Over time I will share little tid-bits of things I learned from that day, some about the Holy Spirit, some about my mother, and lots about myself, but for today I am working through "Being in the Flow of the Spirit." Deacon Mike started out early in the morning session with a scripture reference from Ezekiel about the river by which the exiles stayed. Mike explained the significance of this river and how it represented the Holy Spirit. He went on to explain how each of us is in different parts of the river. Some of us are just wading in to test the waters. Many of us have witnessed what the Holy Spirit has dine in the life of someone else so we are willing to wade in up to our knees. Still more of us have had an encounter with the Holy Spirit and we are in up to our waist and beginning to let the river move us. There a some that are faith-filled to the point that they are up to their neck, yet they are still unwilling to give up full control to the Holy Spirit and so you can still see their head bobbing above the water. And then there are the few that have made a full abandonment of their earthly lives and have submerged themselves fully in the Living Waters of the Holy Spirit.

As I began to think about where I was in the river I realized I am that person that is up to my neck but still trying to keep my head above water. There have been times when I have allowed my body to become fully submerged but then my human survival instinct kicks in and I make my way to the surface. I am neck deep in a phase of my life where I am treading water, fast, just to keep my head above water. And what I really need to do is take a deep breath and dive into the refreshing and healing water of the Holy Spirit.

Since Saturday I have had a song rolling through my mind, no-stop. See if it stirs in you anything like it has been working on me:



I desire to be able to close my eyes, slip under the surface and look at a new life, through the eyes of my Lord. There is a different world in the River of Life that is offered through the Spirit. One where I do not need to be in control, one where I can release all the pain and struggles of this life. I long for a relationship with my Heavenly Father where He is truly in control and I am merely the beneficiary of His goodness, mercy, and grace.
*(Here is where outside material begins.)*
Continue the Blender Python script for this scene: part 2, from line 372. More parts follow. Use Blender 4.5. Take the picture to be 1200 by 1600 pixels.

I have a long way to go, yet I am so very close. Doesn't it feel like that sometimes. We feel like we will never make it, yet all we have to do is stop and accept it. It seems like the hardest challenge, yet it is there for the taking. All we have to do is ask and it shall be given, knock and the door shall be opened, take a deep breath and allow ourselves to be pulled under, into the flow of the Holy Spirit.

So..... Where are you in the river? Are you just wading in? Are you up to your knees? Are you up to your waist and just beginning to be moved for the first time? Are you neck deep but still in control? Have you allowed yourself to be taken under and filled with a new life? What are you struggling with? What keeps you in control? Where have you given up control and allowed the Spirit to take the lead?

My prayer for today is for weak knees. Knees that bend. Knees that go weak and allow us to hit the floor. Knees that go weak and allow us to fall under the surface of the water. And once we are on our knees, and under the surface, I pray that we are humbled and open to the work of the Holy Spirit. I pray that we are able to give up control and allow our LORD to do a work in us, one that we can not possible do for ourselves. I pray that through surrender we are able to find a new life in Christ Jesus.